Over the years the Open Frame has emerged as an important platform for assimilating the various aspects of filmmaking, film appreciation, understanding and exploring the medium and expanding its horizons. Every year it is attended by film enthusiasts, filmmakers as well as film and media students in large numbers. This year, the Open Frame will showcase films exploring a wide array of themes ranging from the love for cinema and storytelling to stories of the earth and water bodies and their people to the stories of survival, migration, separation and loss to forgotten histories and newer relationships with the past to the engagements of artistic practices with social processes to the experiences and aspirations of those living with disability to understanding inequality, disempowerment and violence.

One of the major highlights this year would be a retrospective of the celebrated films from earlier years, including National Award winners. Some of the important films to watch out for this year include ‘Rang Mahal’ by Prantik Basu, the only Indian film at the Berlinale Competition 2019, winners of the Best Long Documentary Award at the International Film Festival of Kerala viz. ‘Moti Bagh’ by Nirmal Chander and ‘Janani’s Juliet’ by Pankaj Rishi Kumar, and ‘Notes on Guler’ by noted Indian filmmaker Amit Dutta, among others.


Another very interesting film to screen this year is ‘Kings of Horror’, directed by Sushmit Ghosh and Rintu Thomas. The film tells the hitherto untold story about the first family of Indian horror that redefined cinema – the Ramsays. In the words of Thomas, “The Ramsays are considered among the first indie filmmakers in the Hindi film industry and while making a film on them, a collaboration with PSBT - themselves supporters of independent documentary filmmaking in the country - felt like the right fit. The film finds great company with some truly unusual stories at Open Frame, a festival that brings together a wide array of voices. We have been both viewers of the festival in the past as well as its participants when we brought our earlier film with PSBT to the festival - and we are excited to bring yet another perspective to storytelling at Open Frame.”

The Open Frame has served as a launch pad for many young filmmakers over the years. Prantik Basu, the director of ‘Rang Mahal’, explains, “PSBT not only provides support to its filmmakers; it is way more than that. Through the wonderful team that PSBT is, they are persistent in creating an environment where the films are made in the best way possible and reach out to an audience. Rang Mahal was first screened at the Open Frame last year before it went on to have its international premiere at the Berlin International Film Festival. Super thrilled to know that it will be screened again this year as a part of the festival’s 20 years’ celebration.”

Subasri Krishnan’s ‘Dance of the Butterfly’ is another unique film to be screened at the festival this year. In the words of the director, “What led me to make the film Sikhirni Mwsanai (Dance of the Butterfly) was my continuing work in/on Assam (albeit a different region).

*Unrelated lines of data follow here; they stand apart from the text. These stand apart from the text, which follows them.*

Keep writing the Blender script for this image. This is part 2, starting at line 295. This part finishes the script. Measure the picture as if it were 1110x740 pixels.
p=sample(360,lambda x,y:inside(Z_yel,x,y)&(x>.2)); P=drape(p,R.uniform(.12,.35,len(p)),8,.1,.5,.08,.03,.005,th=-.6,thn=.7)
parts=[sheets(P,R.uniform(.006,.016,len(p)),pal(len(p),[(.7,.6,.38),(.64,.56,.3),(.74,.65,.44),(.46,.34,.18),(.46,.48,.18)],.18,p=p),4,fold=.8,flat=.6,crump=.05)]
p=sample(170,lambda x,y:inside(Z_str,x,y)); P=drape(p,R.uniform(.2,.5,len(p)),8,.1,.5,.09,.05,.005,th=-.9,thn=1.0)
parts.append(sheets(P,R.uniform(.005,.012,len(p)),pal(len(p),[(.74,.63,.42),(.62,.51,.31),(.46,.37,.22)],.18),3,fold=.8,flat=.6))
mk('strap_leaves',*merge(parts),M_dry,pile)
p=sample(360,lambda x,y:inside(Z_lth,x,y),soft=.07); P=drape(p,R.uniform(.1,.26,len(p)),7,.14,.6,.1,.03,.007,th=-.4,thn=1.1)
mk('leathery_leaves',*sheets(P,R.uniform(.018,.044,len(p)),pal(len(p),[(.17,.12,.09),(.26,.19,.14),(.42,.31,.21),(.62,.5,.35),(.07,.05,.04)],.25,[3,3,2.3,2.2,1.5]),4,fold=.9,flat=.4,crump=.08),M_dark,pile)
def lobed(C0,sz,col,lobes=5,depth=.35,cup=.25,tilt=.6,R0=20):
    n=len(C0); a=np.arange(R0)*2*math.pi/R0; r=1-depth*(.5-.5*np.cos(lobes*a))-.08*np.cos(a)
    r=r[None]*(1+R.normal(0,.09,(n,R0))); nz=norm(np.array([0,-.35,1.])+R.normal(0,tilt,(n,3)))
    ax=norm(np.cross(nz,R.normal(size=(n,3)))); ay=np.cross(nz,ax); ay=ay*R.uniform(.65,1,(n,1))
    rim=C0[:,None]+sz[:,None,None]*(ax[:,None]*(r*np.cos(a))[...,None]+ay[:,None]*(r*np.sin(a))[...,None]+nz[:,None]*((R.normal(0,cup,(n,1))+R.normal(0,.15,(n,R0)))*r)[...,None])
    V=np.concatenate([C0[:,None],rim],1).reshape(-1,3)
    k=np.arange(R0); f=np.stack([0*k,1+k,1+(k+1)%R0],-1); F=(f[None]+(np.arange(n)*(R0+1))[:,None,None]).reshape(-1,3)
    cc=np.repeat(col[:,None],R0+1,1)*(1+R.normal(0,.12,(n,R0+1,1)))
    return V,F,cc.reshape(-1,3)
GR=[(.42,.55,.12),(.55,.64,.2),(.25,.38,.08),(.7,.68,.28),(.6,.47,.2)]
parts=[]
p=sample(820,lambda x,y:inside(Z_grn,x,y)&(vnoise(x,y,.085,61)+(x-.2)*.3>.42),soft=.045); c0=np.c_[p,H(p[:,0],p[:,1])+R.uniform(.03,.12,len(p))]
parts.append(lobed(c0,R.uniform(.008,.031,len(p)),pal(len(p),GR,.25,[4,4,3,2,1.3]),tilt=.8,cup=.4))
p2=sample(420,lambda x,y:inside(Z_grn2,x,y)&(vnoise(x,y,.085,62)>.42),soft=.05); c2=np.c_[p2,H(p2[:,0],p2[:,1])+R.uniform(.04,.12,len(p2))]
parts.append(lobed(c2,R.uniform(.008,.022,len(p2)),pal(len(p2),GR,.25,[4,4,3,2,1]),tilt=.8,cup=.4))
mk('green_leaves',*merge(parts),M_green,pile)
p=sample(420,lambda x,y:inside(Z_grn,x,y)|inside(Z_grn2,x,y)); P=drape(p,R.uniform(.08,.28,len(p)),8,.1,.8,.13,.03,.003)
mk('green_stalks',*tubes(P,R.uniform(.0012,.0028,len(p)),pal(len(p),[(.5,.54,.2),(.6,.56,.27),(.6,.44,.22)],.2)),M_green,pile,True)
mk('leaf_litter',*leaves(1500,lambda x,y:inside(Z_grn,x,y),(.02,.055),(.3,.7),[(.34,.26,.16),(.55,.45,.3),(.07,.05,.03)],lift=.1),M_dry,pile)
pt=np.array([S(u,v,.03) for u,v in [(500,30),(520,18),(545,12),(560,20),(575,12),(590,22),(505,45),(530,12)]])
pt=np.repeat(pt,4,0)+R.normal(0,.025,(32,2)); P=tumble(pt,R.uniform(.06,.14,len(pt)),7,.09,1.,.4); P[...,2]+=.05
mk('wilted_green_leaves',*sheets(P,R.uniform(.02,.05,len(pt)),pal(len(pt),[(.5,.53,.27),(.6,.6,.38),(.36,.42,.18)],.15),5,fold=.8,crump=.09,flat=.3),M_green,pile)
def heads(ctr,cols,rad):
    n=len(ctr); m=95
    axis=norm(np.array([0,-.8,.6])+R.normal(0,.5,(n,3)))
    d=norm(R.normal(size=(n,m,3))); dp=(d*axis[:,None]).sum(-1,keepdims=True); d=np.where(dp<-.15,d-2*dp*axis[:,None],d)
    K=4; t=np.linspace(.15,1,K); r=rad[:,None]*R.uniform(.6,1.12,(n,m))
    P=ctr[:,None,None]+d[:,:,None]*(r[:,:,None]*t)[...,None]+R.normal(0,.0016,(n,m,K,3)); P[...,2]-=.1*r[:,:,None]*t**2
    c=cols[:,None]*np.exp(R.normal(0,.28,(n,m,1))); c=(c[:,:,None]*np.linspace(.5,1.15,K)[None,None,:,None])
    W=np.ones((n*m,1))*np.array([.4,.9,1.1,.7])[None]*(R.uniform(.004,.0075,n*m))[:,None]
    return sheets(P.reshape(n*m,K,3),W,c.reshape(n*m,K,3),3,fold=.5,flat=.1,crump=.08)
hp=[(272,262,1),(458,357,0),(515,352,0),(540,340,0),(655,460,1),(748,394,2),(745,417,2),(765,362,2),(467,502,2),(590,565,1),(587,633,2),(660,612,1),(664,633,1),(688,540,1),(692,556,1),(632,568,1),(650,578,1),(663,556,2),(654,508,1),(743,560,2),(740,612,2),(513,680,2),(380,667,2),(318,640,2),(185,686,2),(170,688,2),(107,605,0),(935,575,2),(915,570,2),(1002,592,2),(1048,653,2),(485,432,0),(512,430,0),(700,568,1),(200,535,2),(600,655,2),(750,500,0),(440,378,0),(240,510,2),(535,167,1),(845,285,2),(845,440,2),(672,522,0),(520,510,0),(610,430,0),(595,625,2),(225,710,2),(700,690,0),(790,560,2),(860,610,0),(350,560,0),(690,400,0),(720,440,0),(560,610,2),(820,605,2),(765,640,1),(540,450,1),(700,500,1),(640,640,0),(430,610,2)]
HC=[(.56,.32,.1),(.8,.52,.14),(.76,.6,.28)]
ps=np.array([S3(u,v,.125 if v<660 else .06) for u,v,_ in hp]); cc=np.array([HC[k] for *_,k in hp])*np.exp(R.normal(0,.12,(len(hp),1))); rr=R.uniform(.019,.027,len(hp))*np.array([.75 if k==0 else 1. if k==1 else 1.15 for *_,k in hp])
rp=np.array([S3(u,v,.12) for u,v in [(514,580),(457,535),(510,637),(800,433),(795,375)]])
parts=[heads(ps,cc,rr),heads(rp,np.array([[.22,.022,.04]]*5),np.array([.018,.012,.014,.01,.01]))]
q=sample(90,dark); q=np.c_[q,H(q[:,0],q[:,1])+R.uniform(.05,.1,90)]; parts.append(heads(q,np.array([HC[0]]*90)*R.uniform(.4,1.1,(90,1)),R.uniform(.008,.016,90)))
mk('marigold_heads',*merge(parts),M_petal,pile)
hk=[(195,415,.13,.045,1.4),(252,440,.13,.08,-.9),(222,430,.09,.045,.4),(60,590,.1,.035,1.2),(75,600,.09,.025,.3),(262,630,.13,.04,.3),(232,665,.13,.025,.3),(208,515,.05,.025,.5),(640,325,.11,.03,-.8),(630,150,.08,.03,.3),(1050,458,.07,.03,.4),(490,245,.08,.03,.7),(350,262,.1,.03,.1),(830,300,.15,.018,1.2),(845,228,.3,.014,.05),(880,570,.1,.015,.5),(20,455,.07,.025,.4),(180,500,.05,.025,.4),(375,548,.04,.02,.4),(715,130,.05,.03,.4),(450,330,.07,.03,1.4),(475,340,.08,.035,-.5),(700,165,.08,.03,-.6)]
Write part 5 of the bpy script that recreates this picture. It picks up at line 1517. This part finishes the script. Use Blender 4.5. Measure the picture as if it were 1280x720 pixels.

There is a way that the discourse on Assam as well as the imagery around it, especially in spaces that have witnessed violence, including BTAD (Bodo Territorial Administrative District), has always been represented. I wanted to explore what imagery and narratives around the place would look and feel like, if one didn't only foreground violence in how we look and experience the place. It is this question that led me to making film.”

The Open Frame Film Festival is in its nineteenth edition. It has been part of the cultural landscape of the city and the documentary world for about two decades now and with each passing year it has only grown stronger. This year’s edition of the PSBT Open Frame will be scheduled from 20-24 September at the India International Centre.